EXERCISE BRIEF =
Using the data below, output the first line and every line after it up to and including the line containing "sc = bpy.context.scene", exactly as written and with nothing added.

--- DATASET CONTENT ---

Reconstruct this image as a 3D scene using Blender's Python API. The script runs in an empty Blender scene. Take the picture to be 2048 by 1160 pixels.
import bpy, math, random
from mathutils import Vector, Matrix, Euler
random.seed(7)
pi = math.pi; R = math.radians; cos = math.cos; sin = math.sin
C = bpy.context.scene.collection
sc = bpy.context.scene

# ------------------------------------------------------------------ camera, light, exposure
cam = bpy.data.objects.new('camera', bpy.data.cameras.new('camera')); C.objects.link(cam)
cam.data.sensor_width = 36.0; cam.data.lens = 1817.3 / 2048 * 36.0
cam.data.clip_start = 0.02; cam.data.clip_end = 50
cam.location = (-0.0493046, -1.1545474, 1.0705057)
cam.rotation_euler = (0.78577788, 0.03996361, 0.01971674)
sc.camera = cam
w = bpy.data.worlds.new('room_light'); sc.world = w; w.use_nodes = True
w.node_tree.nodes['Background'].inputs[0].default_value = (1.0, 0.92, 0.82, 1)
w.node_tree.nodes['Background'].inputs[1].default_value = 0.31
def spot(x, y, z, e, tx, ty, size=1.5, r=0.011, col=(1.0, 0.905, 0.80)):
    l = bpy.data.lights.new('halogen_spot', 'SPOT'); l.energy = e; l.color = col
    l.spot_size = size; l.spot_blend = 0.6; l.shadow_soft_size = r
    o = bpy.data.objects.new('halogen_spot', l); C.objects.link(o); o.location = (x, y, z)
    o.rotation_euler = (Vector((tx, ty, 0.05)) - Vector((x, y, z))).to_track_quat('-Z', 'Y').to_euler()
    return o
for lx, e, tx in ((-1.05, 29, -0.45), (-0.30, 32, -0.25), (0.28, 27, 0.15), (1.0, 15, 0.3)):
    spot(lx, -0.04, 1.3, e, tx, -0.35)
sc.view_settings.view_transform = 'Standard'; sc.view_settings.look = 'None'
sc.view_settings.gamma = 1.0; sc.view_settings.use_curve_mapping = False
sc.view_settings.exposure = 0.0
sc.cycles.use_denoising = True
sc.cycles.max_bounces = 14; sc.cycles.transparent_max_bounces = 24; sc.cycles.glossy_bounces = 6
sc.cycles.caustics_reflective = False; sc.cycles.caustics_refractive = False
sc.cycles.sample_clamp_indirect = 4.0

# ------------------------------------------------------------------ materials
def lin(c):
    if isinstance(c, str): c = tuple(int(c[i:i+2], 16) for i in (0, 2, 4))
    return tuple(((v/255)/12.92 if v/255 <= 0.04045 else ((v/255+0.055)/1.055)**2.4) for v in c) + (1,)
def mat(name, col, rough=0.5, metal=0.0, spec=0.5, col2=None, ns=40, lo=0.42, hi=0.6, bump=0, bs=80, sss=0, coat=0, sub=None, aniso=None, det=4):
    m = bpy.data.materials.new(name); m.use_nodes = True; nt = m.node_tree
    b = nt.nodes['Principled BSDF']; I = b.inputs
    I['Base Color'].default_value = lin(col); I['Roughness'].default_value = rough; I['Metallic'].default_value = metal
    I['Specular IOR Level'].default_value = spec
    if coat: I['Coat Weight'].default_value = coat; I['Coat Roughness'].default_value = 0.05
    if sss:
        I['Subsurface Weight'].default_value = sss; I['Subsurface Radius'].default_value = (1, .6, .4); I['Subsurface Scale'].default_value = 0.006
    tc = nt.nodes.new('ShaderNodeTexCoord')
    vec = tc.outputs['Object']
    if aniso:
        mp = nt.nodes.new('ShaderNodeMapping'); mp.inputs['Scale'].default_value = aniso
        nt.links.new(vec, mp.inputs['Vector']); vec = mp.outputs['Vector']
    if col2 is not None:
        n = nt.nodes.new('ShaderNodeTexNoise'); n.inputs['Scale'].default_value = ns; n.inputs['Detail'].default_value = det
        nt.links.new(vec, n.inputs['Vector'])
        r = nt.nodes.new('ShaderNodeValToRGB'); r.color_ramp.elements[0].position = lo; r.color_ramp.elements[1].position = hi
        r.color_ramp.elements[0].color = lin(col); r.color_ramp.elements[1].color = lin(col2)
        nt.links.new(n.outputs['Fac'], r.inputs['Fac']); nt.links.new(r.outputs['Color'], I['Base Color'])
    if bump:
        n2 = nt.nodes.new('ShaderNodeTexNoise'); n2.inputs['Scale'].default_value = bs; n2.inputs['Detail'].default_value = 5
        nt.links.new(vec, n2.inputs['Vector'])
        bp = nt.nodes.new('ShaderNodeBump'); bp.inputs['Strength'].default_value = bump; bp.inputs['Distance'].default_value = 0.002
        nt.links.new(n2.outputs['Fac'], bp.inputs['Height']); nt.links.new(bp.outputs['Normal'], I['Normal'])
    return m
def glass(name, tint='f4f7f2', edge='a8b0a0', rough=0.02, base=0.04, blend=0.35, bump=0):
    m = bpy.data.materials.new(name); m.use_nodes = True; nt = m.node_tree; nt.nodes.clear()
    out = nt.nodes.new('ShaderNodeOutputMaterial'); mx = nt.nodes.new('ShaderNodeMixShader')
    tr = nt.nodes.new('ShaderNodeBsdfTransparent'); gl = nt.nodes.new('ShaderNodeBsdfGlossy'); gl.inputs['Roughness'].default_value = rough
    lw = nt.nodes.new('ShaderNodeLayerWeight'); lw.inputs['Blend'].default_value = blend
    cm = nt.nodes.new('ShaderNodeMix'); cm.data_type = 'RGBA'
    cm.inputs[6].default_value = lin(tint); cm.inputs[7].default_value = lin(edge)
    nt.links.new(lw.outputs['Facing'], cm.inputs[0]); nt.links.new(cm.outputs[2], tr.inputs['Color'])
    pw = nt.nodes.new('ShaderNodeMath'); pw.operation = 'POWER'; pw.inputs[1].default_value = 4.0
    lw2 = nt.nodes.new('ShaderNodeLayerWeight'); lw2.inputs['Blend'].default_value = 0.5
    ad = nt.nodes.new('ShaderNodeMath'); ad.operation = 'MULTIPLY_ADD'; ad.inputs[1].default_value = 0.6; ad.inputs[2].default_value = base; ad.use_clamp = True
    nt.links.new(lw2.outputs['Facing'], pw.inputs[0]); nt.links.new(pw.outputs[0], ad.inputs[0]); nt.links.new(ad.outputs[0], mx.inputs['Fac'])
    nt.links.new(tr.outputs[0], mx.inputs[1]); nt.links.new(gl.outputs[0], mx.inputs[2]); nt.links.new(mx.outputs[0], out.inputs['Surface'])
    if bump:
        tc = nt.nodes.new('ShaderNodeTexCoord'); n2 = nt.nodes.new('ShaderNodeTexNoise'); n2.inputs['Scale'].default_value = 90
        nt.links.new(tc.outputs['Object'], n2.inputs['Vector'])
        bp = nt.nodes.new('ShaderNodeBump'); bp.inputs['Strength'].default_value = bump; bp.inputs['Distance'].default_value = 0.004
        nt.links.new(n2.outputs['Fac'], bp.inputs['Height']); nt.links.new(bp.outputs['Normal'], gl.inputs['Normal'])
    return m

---

WRITTEN REPLY =
Reconstruct this image as a 3D scene using Blender's Python API. The script runs in an empty Blender scene. Take the picture to be 2048 by 1160 pixels.
import bpy, math, random
from mathutils import Vector, Matrix, Euler
random.seed(7)
pi = math.pi; R = math.radians; cos = math.cos; sin = math.sin
C = bpy.context.scene.collection
sc = bpy.context.scene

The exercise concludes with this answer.